• **Task requirements**: Copy every line that mentions the word "smooth".

• **Records shown**:
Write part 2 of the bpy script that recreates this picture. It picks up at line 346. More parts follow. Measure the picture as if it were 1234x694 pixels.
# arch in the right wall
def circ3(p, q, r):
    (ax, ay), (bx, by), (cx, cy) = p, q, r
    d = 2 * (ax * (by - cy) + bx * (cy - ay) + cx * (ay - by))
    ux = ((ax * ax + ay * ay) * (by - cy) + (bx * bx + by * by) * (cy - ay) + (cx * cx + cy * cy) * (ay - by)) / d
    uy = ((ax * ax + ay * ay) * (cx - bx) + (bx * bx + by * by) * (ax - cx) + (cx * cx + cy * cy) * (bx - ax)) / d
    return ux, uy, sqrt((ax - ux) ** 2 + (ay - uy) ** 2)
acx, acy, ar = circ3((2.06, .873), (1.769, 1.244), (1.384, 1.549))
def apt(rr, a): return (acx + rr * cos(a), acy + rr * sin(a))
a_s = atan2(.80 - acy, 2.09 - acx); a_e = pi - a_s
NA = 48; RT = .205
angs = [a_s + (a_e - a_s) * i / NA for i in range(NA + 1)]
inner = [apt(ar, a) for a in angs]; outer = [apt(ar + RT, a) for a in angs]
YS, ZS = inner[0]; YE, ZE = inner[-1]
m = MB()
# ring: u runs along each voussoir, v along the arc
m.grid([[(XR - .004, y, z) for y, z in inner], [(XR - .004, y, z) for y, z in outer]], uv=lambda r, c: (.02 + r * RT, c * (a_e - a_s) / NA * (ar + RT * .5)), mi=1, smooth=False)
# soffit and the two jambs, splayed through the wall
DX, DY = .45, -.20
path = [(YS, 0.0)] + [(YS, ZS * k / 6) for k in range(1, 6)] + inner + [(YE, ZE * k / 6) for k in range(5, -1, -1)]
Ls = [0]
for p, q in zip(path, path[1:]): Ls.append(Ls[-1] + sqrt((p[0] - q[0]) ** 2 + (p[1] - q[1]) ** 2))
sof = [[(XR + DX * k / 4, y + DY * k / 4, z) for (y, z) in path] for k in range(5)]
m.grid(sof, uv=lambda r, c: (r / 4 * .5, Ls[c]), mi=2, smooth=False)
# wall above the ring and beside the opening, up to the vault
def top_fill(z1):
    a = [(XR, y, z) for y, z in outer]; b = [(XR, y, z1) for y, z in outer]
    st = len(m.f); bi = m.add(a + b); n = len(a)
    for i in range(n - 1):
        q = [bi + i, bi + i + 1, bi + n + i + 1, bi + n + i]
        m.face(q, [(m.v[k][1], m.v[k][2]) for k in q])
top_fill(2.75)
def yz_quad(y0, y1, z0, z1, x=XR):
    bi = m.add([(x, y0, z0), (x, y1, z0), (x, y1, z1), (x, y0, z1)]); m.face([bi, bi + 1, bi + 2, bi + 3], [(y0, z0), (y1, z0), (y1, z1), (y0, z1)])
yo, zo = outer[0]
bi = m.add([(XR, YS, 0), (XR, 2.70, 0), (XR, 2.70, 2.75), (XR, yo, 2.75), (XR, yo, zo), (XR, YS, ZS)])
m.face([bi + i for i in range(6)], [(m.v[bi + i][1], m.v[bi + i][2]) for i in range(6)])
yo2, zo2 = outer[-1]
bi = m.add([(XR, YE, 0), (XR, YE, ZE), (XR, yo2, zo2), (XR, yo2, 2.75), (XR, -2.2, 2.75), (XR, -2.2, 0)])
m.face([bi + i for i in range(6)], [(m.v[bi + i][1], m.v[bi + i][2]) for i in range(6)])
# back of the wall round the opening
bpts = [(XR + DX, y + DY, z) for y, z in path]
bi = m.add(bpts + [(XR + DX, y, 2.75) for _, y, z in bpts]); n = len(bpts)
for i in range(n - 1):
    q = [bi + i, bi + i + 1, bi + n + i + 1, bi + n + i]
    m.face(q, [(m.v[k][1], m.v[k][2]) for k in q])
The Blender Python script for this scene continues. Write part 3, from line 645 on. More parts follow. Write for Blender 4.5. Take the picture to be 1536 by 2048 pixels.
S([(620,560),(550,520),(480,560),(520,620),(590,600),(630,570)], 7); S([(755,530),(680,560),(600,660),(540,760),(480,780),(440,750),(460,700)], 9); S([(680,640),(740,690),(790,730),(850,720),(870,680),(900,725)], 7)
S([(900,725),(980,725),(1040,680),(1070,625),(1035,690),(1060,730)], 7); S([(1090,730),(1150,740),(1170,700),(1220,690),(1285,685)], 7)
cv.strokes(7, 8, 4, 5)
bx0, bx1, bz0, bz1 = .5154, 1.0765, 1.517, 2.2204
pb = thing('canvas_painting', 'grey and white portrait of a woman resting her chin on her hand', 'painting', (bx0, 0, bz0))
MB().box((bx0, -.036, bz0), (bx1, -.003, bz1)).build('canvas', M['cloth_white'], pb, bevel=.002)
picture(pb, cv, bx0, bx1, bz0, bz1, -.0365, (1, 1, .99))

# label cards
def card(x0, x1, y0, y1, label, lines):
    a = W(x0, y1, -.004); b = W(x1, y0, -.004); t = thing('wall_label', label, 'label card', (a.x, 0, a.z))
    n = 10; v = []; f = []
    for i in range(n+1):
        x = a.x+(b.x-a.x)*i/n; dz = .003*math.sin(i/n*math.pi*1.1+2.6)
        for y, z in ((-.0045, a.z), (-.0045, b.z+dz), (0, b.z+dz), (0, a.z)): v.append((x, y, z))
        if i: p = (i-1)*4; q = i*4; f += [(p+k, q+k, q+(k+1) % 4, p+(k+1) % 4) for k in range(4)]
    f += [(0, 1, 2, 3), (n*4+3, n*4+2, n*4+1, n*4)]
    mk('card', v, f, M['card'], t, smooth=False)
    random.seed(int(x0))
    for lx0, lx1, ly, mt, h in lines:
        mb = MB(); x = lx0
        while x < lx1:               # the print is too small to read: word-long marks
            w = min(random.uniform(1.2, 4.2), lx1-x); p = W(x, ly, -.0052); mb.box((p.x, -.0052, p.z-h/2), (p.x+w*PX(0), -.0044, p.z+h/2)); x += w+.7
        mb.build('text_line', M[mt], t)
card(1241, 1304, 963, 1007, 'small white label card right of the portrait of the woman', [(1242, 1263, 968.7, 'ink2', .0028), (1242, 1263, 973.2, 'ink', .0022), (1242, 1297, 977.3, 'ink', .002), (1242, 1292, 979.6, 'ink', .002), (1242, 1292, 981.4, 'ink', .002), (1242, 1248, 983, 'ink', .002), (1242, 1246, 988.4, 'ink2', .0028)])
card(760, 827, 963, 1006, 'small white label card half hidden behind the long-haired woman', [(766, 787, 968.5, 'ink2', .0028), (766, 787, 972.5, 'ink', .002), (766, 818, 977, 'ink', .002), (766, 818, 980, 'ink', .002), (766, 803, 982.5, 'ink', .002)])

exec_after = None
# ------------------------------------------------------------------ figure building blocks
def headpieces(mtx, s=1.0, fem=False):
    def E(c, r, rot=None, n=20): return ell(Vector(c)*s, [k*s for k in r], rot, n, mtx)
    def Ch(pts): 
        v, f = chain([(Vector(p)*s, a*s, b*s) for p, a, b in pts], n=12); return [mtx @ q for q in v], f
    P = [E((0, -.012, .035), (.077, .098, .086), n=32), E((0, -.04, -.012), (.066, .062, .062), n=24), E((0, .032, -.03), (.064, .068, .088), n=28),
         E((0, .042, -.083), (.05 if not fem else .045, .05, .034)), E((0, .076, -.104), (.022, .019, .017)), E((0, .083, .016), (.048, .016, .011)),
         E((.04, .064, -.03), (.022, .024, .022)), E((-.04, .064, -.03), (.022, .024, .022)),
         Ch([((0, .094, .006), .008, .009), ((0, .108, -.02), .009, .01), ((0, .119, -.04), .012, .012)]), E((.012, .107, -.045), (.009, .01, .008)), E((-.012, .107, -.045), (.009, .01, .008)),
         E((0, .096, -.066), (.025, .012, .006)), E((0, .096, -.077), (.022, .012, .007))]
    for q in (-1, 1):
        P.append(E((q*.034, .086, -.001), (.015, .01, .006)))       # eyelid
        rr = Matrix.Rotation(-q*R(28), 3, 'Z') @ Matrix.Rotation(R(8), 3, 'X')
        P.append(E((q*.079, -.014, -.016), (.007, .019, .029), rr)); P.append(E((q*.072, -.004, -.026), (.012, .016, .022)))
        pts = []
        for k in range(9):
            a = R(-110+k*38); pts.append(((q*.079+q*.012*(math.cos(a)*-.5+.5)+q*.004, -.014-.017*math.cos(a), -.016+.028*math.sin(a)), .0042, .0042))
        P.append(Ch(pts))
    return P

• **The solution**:
m.grid([[(XR - .004, y, z) for y, z in inner], [(XR - .004, y, z) for y, z in outer]], uv=lambda r, c: (.02 + r * RT, c * (a_e - a_s) / NA * (ar + RT * .5)), mi=1, smooth=False)
m.grid(sof, uv=lambda r, c: (r / 4 * .5, Ls[c]), mi=2, smooth=False)
    mk('card', v, f, M['card'], t, smooth=False)